The Tension Graduate Prize has been awarded since 2019 to emerging artists selected from a shortlist of M.A. students graduating at Central Saint Martins, University of the Arts London. The selectors for 2022 were artist and director of Tension, Ken Turner and artist and Art Monthly magazine consultant, Matt Hale.
In this year’s show, Sophia Cakova, Fiona Carruthers, Sorcha Jewell and Zhongge Sui showcase a wide range of final project work including video, sound, installation, sculpture, photography and painting. Materials and subjects are manipulated fluently to share innovative, research-oriented and insightful work.
Approaching the gallery from the street, you are first of all surprised by a tantalising glimpse of Carruthers’ precariously balanced ephemeral willow rods marching across the gallery floor. Their uncanny presence in the hot, bright, urban sprawl of south London acts as an interruption, a signal and an invitation. In the gallery itself, works are arranged to generate a sense of movement and to reveal unexpected connections between the diverse works on show. First impressions are of dissimilar styles and themes, each telling distinct and separate stories. It quickly becomes apparent though that each artist has invited us to engage with the unseen, unsaid or the unknown of today’s world.
Cakova is a Slovak London-based interdisciplinary artist & physics researcher specialising in spectroscopy and sound. The dominant subject of her paintings in this show is Cakova’s coded language of visible light. Her lexicon of colour and pointillist style of mark-making is both striking and absorbing: these paintings seem to shimmer and vibrate with vitality, materiality, and the presence of sound.
Carruthers is a UK-based artist exploring emergent scenarios of the human, nonhuman and posthuman. Her ‘on-the-point-of-collapse’ structures are engineered to rely on the interconnectedness of their constituent parts, their site and viewers’ amended behaviour, to exist and function. A resounding sense of mutual fragility, vulnerability and responsibility is experienced first-hand. The need to adapt is crucial.
Jewell is a Welsh/Swedish artist based in London.
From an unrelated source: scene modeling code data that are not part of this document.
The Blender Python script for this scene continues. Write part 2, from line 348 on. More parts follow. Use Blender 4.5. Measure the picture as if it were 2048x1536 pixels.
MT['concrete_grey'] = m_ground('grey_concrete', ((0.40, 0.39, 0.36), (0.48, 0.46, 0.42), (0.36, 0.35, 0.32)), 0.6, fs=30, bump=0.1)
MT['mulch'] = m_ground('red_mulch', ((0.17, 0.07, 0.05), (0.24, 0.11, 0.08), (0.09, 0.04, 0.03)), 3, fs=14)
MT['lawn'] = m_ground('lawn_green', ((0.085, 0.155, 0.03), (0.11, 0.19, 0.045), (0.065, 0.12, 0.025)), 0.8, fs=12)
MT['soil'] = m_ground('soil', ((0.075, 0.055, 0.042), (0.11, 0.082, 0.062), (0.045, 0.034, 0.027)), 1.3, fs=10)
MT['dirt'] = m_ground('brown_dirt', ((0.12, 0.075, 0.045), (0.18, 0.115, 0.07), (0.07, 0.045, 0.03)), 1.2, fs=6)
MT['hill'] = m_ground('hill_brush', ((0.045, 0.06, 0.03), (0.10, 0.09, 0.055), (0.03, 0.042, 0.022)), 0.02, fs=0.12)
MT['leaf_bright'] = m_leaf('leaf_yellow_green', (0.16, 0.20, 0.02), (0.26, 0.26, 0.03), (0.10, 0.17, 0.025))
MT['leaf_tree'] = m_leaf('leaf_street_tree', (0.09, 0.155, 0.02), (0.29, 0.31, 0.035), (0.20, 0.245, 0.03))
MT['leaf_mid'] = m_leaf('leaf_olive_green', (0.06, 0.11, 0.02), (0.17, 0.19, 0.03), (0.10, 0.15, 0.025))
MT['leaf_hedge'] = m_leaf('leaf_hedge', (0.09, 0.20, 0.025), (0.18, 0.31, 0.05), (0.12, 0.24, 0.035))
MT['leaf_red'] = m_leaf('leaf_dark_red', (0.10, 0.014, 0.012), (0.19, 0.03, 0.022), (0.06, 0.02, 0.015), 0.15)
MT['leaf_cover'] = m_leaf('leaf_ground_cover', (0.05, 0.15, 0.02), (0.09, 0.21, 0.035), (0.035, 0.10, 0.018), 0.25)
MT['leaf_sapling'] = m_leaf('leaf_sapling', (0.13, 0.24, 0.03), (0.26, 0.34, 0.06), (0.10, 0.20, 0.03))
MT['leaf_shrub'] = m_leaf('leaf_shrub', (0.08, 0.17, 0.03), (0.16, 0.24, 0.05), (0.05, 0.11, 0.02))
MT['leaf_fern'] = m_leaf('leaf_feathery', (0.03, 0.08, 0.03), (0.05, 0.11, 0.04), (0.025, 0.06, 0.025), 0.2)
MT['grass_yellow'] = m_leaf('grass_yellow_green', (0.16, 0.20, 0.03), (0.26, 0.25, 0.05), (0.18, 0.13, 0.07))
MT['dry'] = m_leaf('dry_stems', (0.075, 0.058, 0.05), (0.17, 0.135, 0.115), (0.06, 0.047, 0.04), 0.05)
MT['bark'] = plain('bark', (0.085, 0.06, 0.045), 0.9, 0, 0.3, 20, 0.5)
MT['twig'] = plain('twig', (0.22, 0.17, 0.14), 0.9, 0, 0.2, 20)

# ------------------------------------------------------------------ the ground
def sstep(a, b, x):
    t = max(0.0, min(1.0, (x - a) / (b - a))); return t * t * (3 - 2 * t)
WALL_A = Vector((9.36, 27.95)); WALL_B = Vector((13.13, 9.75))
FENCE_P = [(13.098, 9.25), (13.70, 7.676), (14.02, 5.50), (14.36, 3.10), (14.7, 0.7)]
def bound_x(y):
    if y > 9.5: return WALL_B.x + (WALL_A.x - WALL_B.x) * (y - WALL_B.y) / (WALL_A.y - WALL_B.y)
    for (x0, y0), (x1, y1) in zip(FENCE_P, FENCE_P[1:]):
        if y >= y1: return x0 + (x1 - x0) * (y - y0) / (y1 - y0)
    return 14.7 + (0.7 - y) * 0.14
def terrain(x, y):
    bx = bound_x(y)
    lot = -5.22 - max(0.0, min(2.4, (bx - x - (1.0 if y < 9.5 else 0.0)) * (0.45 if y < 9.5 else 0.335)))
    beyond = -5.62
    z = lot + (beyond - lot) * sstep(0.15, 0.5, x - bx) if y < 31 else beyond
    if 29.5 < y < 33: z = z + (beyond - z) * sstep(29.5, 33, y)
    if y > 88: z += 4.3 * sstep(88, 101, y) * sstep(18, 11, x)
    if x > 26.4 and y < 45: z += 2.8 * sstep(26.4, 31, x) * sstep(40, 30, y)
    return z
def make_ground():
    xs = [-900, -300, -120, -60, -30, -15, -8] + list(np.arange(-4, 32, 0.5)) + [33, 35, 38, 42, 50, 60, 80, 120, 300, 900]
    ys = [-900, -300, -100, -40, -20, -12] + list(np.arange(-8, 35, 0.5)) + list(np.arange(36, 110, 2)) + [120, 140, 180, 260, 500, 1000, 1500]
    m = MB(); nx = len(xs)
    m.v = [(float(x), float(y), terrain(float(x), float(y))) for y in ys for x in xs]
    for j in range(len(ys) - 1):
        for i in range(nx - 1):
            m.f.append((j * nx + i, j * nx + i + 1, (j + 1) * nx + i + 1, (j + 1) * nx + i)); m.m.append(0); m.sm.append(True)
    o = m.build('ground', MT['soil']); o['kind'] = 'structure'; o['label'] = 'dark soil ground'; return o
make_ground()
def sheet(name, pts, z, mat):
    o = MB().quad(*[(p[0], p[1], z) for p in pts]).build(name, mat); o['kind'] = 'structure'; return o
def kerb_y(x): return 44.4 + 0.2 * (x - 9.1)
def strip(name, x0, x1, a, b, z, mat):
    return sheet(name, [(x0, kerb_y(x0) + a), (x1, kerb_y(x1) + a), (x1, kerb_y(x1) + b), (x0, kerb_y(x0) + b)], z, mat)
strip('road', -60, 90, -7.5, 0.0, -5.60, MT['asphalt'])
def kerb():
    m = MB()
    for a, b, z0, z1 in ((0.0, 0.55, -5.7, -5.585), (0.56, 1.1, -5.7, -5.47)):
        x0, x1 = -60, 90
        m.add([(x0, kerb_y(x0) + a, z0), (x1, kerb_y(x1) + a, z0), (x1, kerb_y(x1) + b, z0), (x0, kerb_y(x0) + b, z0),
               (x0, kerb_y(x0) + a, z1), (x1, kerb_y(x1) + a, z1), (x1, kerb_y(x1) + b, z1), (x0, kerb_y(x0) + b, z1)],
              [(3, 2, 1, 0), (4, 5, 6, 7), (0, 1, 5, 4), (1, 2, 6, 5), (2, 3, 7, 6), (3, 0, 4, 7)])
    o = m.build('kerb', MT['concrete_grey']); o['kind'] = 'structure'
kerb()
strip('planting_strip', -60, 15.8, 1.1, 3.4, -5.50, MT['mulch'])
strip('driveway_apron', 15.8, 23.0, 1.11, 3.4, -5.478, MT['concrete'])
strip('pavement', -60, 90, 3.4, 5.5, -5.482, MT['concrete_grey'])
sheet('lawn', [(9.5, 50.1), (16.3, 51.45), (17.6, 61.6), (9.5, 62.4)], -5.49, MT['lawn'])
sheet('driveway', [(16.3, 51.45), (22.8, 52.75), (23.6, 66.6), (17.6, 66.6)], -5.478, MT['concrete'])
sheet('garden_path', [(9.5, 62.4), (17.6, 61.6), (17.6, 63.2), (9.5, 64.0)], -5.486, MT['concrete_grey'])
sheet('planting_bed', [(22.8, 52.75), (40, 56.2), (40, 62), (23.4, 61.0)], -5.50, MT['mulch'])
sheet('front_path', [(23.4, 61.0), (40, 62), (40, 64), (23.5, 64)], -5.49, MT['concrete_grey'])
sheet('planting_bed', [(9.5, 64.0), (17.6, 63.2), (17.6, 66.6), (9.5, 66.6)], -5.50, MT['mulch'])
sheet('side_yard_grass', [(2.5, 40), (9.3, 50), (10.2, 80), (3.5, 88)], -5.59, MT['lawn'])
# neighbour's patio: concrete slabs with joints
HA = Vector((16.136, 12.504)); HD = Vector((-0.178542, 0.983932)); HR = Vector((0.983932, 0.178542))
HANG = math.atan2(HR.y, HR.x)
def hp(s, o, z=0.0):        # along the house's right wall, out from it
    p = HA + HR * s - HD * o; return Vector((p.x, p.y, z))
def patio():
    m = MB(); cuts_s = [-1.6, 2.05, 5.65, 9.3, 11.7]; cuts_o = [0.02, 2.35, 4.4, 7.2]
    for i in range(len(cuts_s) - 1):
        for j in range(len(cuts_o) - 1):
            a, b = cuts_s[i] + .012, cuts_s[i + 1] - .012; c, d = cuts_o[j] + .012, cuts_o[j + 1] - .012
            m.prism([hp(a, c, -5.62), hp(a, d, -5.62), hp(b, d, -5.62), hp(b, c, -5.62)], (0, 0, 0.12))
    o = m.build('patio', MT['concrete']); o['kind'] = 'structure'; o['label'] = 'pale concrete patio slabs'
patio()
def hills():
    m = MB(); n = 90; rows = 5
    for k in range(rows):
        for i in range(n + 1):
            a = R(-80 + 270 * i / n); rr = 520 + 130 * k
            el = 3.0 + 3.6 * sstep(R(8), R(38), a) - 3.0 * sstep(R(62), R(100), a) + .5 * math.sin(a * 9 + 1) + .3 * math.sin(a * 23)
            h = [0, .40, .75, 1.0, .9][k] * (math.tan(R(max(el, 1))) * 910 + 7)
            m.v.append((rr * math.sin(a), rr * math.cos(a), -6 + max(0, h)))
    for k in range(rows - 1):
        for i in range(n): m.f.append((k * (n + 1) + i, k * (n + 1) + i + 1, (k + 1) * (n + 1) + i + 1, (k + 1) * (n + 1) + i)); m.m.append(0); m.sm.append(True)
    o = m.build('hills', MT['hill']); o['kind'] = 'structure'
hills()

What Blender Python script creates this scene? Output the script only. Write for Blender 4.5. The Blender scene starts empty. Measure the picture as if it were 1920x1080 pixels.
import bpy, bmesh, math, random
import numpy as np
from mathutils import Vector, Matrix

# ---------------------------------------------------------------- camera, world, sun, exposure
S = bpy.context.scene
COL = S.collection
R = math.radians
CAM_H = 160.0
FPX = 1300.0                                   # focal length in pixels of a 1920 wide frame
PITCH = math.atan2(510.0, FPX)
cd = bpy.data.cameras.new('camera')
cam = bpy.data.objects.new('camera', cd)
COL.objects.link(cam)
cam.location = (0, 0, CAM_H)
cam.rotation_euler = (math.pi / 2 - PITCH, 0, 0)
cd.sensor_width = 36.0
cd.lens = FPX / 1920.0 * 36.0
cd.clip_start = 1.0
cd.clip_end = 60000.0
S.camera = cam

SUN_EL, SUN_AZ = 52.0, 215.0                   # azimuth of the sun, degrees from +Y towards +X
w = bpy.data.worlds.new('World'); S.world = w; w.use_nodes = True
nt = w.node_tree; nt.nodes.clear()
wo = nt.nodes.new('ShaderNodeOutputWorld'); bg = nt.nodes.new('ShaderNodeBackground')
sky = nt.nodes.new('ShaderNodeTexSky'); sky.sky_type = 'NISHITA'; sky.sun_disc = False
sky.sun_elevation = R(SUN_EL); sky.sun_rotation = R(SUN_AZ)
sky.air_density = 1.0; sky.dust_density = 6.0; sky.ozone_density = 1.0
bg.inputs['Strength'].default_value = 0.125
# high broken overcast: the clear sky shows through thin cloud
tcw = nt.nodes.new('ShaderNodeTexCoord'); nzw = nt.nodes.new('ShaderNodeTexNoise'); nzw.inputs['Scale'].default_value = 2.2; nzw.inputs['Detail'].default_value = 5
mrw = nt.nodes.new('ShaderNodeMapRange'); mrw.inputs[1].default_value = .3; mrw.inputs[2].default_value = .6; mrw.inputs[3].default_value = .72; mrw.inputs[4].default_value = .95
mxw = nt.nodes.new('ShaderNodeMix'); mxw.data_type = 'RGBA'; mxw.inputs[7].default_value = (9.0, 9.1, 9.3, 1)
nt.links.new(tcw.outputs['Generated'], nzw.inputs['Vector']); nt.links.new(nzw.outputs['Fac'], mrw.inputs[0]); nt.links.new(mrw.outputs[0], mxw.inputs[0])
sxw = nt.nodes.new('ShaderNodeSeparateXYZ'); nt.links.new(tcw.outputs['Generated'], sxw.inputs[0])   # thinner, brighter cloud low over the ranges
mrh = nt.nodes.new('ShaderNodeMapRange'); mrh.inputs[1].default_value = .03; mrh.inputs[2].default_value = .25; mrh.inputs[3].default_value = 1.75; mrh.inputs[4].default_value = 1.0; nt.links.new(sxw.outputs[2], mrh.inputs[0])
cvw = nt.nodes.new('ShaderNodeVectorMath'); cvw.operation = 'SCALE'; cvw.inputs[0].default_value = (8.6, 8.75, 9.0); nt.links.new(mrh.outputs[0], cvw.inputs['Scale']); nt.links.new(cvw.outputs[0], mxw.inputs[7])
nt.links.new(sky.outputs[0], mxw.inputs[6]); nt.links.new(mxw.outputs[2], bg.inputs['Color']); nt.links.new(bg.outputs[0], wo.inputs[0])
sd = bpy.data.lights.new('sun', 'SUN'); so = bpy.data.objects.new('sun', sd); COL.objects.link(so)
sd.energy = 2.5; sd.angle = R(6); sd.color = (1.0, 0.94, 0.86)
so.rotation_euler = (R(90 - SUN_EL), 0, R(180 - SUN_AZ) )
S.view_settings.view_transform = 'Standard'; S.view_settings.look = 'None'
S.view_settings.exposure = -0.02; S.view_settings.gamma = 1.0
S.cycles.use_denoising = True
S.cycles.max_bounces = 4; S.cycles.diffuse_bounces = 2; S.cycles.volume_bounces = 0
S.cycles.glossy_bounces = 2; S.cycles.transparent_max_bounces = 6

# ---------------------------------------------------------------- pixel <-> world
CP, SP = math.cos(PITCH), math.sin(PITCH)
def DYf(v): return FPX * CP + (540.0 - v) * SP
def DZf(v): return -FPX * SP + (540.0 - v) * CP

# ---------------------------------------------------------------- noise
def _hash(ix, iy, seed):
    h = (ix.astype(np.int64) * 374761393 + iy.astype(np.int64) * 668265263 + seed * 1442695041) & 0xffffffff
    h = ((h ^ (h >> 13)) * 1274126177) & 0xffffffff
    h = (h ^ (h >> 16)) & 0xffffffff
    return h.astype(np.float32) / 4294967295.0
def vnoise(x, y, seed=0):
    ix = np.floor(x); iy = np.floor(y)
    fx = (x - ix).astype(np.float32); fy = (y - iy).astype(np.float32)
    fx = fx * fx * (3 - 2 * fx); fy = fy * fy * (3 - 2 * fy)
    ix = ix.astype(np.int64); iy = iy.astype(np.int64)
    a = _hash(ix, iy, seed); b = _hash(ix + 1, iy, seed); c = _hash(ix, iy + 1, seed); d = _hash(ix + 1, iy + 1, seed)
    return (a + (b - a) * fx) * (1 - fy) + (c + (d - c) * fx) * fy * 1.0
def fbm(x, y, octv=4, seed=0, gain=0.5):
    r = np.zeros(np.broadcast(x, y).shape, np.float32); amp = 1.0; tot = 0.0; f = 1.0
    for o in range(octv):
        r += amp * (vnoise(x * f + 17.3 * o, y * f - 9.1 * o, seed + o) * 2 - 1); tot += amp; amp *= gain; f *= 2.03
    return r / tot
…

Her multi-disciplinary work utilises anatomy, biochemistry, kink and distortion to communicate personal pain, neurodiversity and the implications of living with invisible chronic illnesses. Jewell’s use of personal images and a palette of red, black and white is both tender and violent, and, together with her highly visceral performance, the challenges of Jewell’s illness are unmistakable.
Zhongge Sui is a London-based, multi-media artist, researcher, and 3D and jewellery designer. In Dreaming II, 2021, sound and moving image work effortlessly together to confront the audience with the uncertainty and tension of personal and collective social dilemmas. Sui’s unsettling mix of sound and disturbing behaviour in everyday social situations is both palpable and compelling.